BEGIN RECORDED DATA
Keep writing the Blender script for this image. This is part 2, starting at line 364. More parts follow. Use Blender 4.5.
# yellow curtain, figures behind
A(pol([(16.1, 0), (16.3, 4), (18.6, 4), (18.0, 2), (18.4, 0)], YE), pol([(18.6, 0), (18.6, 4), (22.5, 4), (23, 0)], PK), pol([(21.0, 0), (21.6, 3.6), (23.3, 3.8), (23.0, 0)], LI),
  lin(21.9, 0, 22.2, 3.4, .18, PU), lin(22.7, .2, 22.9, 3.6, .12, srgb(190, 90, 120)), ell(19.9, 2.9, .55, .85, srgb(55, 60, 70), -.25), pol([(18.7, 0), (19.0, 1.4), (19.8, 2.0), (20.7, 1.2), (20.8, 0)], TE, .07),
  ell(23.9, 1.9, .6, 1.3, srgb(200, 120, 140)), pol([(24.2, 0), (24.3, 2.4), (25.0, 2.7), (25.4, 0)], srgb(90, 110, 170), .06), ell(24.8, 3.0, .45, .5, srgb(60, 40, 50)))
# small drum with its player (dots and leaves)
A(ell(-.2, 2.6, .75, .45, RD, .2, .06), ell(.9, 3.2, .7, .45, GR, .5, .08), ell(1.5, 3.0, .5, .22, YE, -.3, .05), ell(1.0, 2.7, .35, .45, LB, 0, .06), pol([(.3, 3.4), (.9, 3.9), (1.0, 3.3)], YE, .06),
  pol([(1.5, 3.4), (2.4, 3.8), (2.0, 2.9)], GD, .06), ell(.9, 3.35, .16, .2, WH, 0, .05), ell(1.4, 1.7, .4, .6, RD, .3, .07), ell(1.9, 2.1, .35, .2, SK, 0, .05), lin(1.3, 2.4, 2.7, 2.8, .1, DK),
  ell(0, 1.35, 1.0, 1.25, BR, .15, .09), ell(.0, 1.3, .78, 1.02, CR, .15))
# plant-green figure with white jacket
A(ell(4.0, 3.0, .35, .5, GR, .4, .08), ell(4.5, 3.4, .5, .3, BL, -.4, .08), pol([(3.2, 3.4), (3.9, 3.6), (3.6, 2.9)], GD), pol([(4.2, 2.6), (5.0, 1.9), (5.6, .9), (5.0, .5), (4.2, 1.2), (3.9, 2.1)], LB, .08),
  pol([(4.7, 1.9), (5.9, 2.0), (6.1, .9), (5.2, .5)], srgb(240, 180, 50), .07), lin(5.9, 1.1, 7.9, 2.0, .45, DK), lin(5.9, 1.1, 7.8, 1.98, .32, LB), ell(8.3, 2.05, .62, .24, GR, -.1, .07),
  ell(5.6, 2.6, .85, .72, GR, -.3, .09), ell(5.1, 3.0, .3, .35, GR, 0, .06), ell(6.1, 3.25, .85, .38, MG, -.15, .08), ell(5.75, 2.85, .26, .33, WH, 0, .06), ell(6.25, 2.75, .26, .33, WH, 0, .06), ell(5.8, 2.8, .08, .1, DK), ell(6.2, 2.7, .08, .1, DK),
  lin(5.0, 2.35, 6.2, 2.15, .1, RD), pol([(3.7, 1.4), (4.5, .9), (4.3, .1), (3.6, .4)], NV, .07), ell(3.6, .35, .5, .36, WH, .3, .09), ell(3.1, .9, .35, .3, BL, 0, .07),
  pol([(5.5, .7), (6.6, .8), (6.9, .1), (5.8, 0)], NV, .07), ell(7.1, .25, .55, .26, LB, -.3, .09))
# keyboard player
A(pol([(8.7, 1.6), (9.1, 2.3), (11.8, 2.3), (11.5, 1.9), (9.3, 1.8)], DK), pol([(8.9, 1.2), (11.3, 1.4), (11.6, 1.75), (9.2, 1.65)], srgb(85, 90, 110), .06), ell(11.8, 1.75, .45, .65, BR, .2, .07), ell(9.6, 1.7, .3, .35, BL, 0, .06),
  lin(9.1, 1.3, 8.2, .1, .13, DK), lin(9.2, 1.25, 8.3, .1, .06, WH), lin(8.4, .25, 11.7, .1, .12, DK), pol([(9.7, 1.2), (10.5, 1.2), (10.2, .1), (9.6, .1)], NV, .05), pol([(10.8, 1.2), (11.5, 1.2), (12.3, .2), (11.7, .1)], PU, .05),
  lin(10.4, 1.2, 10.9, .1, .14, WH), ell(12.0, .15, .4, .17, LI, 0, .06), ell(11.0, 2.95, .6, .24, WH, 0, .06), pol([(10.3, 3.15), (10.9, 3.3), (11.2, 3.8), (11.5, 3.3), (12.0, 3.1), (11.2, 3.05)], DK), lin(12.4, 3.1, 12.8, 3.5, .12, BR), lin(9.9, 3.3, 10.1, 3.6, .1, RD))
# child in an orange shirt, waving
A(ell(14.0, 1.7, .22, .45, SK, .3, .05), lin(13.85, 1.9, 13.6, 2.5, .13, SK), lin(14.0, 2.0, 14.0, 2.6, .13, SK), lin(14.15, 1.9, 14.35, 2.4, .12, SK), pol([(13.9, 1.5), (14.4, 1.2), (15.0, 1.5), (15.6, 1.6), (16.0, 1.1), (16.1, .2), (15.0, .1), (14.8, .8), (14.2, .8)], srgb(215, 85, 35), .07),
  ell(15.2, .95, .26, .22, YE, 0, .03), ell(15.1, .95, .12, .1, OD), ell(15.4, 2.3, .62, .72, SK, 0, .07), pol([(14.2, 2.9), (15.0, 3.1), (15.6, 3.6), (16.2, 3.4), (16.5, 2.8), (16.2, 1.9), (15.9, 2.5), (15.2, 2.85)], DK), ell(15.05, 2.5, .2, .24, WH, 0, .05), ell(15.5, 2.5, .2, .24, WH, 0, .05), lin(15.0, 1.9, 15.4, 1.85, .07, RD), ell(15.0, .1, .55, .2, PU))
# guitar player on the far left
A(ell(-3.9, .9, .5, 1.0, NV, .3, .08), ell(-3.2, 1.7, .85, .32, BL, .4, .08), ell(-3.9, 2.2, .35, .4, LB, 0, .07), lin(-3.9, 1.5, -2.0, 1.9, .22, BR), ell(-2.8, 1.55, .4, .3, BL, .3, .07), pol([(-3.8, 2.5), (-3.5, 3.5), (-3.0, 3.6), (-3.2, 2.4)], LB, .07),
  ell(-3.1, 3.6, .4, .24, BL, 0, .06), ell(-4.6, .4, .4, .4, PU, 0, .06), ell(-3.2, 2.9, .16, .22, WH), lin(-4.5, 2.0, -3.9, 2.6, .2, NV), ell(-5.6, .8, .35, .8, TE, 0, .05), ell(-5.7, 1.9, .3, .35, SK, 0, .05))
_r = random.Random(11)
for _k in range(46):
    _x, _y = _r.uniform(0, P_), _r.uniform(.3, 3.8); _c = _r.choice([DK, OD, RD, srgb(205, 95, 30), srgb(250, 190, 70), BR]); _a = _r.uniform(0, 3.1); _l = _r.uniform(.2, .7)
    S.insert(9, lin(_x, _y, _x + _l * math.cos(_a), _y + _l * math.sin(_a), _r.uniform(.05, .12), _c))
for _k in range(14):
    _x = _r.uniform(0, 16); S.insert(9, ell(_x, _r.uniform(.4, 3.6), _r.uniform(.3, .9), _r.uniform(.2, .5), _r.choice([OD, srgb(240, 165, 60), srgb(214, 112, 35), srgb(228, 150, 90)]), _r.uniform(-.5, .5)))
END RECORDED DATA
GOAL OF THE EXERCISE → Extract the complete listing above, reproducing each line exactly.

PROBLEM SOLUTION →
Keep writing the Blender script for this image. This is part 2, starting at line 364. More parts follow. Use Blender 4.5.
# yellow curtain, figures behind
A(pol([(16.1, 0), (16.3, 4), (18.6, 4), (18.0, 2), (18.4, 0)], YE), pol([(18.6, 0), (18.6, 4), (22.5, 4), (23, 0)], PK), pol([(21.0, 0), (21.6, 3.6), (23.3, 3.8), (23.0, 0)], LI),
  lin(21.9, 0, 22.2, 3.4, .18, PU), lin(22.7, .2, 22.9, 3.6, .12, srgb(190, 90, 120)), ell(19.9, 2.9, .55, .85, srgb(55, 60, 70), -.25), pol([(18.7, 0), (19.0, 1.4), (19.8, 2.0), (20.7, 1.2), (20.8, 0)], TE, .07),
  ell(23.9, 1.9, .6, 1.3, srgb(200, 120, 140)), pol([(24.2, 0), (24.3, 2.4), (25.0, 2.7), (25.4, 0)], srgb(90, 110, 170), .06), ell(24.8, 3.0, .45, .5, srgb(60, 40, 50)))
# small drum with its player (dots and leaves)
A(ell(-.2, 2.6, .75, .45, RD, .2, .06), ell(.9, 3.2, .7, .45, GR, .5, .08), ell(1.5, 3.0, .5, .22, YE, -.3, .05), ell(1.0, 2.7, .35, .45, LB, 0, .06), pol([(.3, 3.4), (.9, 3.9), (1.0, 3.3)], YE, .06),
  pol([(1.5, 3.4), (2.4, 3.8), (2.0, 2.9)], GD, .06), ell(.9, 3.35, .16, .2, WH, 0, .05), ell(1.4, 1.7, .4, .6, RD, .3, .07), ell(1.9, 2.1, .35, .2, SK, 0, .05), lin(1.3, 2.4, 2.7, 2.8, .1, DK),
  ell(0, 1.35, 1.0, 1.25, BR, .15, .09), ell(.0, 1.3, .78, 1.02, CR, .15))
# plant-green figure with white jacket
A(ell(4.0, 3.0, .35, .5, GR, .4, .08), ell(4.5, 3.4, .5, .3, BL, -.4, .08), pol([(3.2, 3.4), (3.9, 3.6), (3.6, 2.9)], GD), pol([(4.2, 2.6), (5.0, 1.9), (5.6, .9), (5.0, .5), (4.2, 1.2), (3.9, 2.1)], LB, .08),
  pol([(4.7, 1.9), (5.9, 2.0), (6.1, .9), (5.2, .5)], srgb(240, 180, 50), .07), lin(5.9, 1.1, 7.9, 2.0, .45, DK), lin(5.9, 1.1, 7.8, 1.98, .32, LB), ell(8.3, 2.05, .62, .24, GR, -.1, .07),
  ell(5.6, 2.6, .85, .72, GR, -.3, .09), ell(5.1, 3.0, .3, .35, GR, 0, .06), ell(6.1, 3.25, .85, .38, MG, -.15, .08), ell(5.75, 2.85, .26, .33, WH, 0, .06), ell(6.25, 2.75, .26, .33, WH, 0, .06), ell(5.8, 2.8, .08, .1, DK), ell(6.2, 2.7, .08, .1, DK),
  lin(5.0, 2.35, 6.2, 2.15, .1, RD), pol([(3.7, 1.4), (4.5, .9), (4.3, .1), (3.6, .4)], NV, .07), ell(3.6, .35, .5, .36, WH, .3, .09), ell(3.1, .9, .35, .3, BL, 0, .07),
  pol([(5.5, .7), (6.6, .8), (6.9, .1), (5.8, 0)], NV, .07), ell(7.1, .25, .55, .26, LB, -.3, .09))
# keyboard player
A(pol([(8.7, 1.6), (9.1, 2.3), (11.8, 2.3), (11.5, 1.9), (9.3, 1.8)], DK), pol([(8.9, 1.2), (11.3, 1.4), (11.6, 1.75), (9.2, 1.65)], srgb(85, 90, 110), .06), ell(11.8, 1.75, .45, .65, BR, .2, .07), ell(9.6, 1.7, .3, .35, BL, 0, .06),
  lin(9.1, 1.3, 8.2, .1, .13, DK), lin(9.2, 1.25, 8.3, .1, .06, WH), lin(8.4, .25, 11.7, .1, .12, DK), pol([(9.7, 1.2), (10.5, 1.2), (10.2, .1), (9.6, .1)], NV, .05), pol([(10.8, 1.2), (11.5, 1.2), (12.3, .2), (11.7, .1)], PU, .05),
  lin(10.4, 1.2, 10.9, .1, .14, WH), ell(12.0, .15, .4, .17, LI, 0, .06), ell(11.0, 2.95, .6, .24, WH, 0, .06), pol([(10.3, 3.15), (10.9, 3.3), (11.2, 3.8), (11.5, 3.3), (12.0, 3.1), (11.2, 3.05)], DK), lin(12.4, 3.1, 12.8, 3.5, .12, BR), lin(9.9, 3.3, 10.1, 3.6, .1, RD))
# child in an orange shirt, waving
A(ell(14.0, 1.7, .22, .45, SK, .3, .05), lin(13.85, 1.9, 13.6, 2.5, .13, SK), lin(14.0, 2.0, 14.0, 2.6, .13, SK), lin(14.15, 1.9, 14.35, 2.4, .12, SK), pol([(13.9, 1.5), (14.4, 1.2), (15.0, 1.5), (15.6, 1.6), (16.0, 1.1), (16.1, .2), (15.0, .1), (14.8, .8), (14.2, .8)], srgb(215, 85, 35), .07),
  ell(15.2, .95, .26, .22, YE, 0, .03), ell(15.1, .95, .12, .1, OD), ell(15.4, 2.3, .62, .72, SK, 0, .07), pol([(14.2, 2.9), (15.0, 3.1), (15.6, 3.6), (16.2, 3.4), (16.5, 2.8), (16.2, 1.9), (15.9, 2.5), (15.2, 2.85)], DK), ell(15.05, 2.5, .2, .24, WH, 0, .05), ell(15.5, 2.5, .2, .24, WH, 0, .05), lin(15.0, 1.9, 15.4, 1.85, .07, RD), ell(15.0, .1, .55, .2, PU))
# guitar player on the far left
A(ell(-3.9, .9, .5, 1.0, NV, .3, .08), ell(-3.2, 1.7, .85, .32, BL, .4, .08), ell(-3.9, 2.2, .35, .4, LB, 0, .07), lin(-3.9, 1.5, -2.0, 1.9, .22, BR), ell(-2.8, 1.55, .4, .3, BL, .3, .07), pol([(-3.8, 2.5), (-3.5, 3.5), (-3.0, 3.6), (-3.2, 2.4)], LB, .07),
  ell(-3.1, 3.6, .4, .24, BL, 0, .06), ell(-4.6, .4, .4, .4, PU, 0, .06), ell(-3.2, 2.9, .16, .22, WH), lin(-4.5, 2.0, -3.9, 2.6, .2, NV), ell(-5.6, .8, .35, .8, TE, 0, .05), ell(-5.7, 1.9, .3, .35, SK, 0, .05))
_r = random.Random(11)
for _k in range(46):
    _x, _y = _r.uniform(0, P_), _r.uniform(.3, 3.8); _c = _r.choice([DK, OD, RD, srgb(205, 95, 30), srgb(250, 190, 70), BR]); _a = _r.uniform(0, 3.1); _l = _r.uniform(.2, .7)
    S.insert(9, lin(_x, _y, _x + _l * math.cos(_a), _y + _l * math.sin(_a), _r.uniform(.05, .12), _c))
for _k in range(14):
    _x = _r.uniform(0, 16); S.insert(9, ell(_x, _r.uniform(.4, 3.6), _r.uniform(.3, .9), _r.uniform(.2, .5), _r.choice([OD, srgb(240, 165, 60), srgb(214, 112, 35), srgb(228, 150, 90)]), _r.uniform(-.5, .5)))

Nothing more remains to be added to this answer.